___ Data extract
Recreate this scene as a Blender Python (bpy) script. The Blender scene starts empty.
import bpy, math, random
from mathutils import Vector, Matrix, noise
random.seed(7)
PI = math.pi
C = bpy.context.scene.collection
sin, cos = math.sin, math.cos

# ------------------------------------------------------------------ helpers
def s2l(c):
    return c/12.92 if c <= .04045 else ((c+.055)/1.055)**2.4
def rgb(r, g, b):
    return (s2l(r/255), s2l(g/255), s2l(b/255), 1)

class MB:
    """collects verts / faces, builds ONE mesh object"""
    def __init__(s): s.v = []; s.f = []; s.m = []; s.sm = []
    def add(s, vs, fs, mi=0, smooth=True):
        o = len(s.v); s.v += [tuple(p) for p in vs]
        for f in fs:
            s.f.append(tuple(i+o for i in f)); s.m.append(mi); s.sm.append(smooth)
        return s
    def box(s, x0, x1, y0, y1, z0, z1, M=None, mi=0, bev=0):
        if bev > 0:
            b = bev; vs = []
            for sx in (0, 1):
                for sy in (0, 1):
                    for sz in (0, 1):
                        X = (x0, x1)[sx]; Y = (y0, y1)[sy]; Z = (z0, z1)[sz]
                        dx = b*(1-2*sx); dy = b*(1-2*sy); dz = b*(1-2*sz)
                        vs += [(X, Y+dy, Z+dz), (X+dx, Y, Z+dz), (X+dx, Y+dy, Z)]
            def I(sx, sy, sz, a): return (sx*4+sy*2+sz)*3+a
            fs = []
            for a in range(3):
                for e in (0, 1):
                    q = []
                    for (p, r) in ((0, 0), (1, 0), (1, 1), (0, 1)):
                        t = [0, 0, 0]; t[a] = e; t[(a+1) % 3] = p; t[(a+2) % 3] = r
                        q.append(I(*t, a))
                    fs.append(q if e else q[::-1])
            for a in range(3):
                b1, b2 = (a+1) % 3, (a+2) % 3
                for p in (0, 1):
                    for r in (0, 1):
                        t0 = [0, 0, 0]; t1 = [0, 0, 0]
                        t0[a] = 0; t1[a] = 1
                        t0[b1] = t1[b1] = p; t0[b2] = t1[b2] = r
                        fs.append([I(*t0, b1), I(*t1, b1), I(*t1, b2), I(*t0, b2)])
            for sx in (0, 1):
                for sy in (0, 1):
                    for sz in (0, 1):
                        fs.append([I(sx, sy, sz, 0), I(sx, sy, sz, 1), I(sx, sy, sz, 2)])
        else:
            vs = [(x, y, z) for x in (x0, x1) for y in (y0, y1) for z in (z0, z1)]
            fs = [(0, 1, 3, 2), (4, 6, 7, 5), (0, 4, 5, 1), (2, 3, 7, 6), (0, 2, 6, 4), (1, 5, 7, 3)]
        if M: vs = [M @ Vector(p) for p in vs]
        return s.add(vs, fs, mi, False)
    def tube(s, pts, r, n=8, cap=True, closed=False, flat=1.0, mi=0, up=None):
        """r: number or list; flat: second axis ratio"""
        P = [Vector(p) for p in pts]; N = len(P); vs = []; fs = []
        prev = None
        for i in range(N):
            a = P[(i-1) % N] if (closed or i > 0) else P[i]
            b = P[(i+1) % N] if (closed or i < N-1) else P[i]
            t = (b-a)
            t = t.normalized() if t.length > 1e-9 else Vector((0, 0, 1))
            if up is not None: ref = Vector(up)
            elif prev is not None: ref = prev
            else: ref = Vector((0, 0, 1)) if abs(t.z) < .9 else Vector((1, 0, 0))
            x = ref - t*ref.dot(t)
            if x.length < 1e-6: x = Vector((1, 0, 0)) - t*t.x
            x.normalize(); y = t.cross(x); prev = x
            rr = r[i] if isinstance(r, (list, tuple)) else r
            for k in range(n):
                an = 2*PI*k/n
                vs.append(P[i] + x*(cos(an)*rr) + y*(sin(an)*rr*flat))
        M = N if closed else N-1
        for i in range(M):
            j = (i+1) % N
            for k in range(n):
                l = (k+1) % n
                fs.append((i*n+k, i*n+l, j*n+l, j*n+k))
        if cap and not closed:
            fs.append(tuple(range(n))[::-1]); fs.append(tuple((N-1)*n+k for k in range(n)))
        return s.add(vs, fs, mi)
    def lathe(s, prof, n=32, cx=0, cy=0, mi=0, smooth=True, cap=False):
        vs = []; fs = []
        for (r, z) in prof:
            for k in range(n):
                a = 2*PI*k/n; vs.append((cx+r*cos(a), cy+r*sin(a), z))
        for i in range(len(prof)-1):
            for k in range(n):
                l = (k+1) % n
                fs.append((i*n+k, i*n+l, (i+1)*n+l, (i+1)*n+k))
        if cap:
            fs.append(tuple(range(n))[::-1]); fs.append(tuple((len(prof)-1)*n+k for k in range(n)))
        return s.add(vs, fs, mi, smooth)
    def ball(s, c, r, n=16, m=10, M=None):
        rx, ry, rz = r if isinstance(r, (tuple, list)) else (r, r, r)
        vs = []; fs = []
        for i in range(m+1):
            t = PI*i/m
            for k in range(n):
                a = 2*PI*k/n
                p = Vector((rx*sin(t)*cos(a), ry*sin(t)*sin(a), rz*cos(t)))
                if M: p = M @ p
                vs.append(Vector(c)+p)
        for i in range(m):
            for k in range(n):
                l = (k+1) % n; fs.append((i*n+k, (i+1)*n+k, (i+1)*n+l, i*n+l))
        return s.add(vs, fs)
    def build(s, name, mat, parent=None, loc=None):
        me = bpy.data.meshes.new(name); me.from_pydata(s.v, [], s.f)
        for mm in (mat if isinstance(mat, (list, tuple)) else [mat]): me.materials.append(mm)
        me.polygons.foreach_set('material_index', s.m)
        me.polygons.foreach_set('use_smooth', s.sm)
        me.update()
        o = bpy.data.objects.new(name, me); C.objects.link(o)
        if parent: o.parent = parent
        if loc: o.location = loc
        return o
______
Reproduce, please, the lines of the material from its first line down to the line containing "return (s2l(r/255), s2l(g/255), s2l(b/255), 1)", keeping both ends and nothing beyond them.

Recreate this scene as a Blender Python (bpy) script. The Blender scene starts empty.
import bpy, math, random
from mathutils import Vector, Matrix, noise
random.seed(7)
PI = math.pi
C = bpy.context.scene.collection
sin, cos = math.sin, math.cos

# ------------------------------------------------------------------ helpers
def s2l(c):
    return c/12.92 if c <= .04045 else ((c+.055)/1.055)**2.4
def rgb(r, g, b):
    return (s2l(r/255), s2l(g/255), s2l(b/255), 1)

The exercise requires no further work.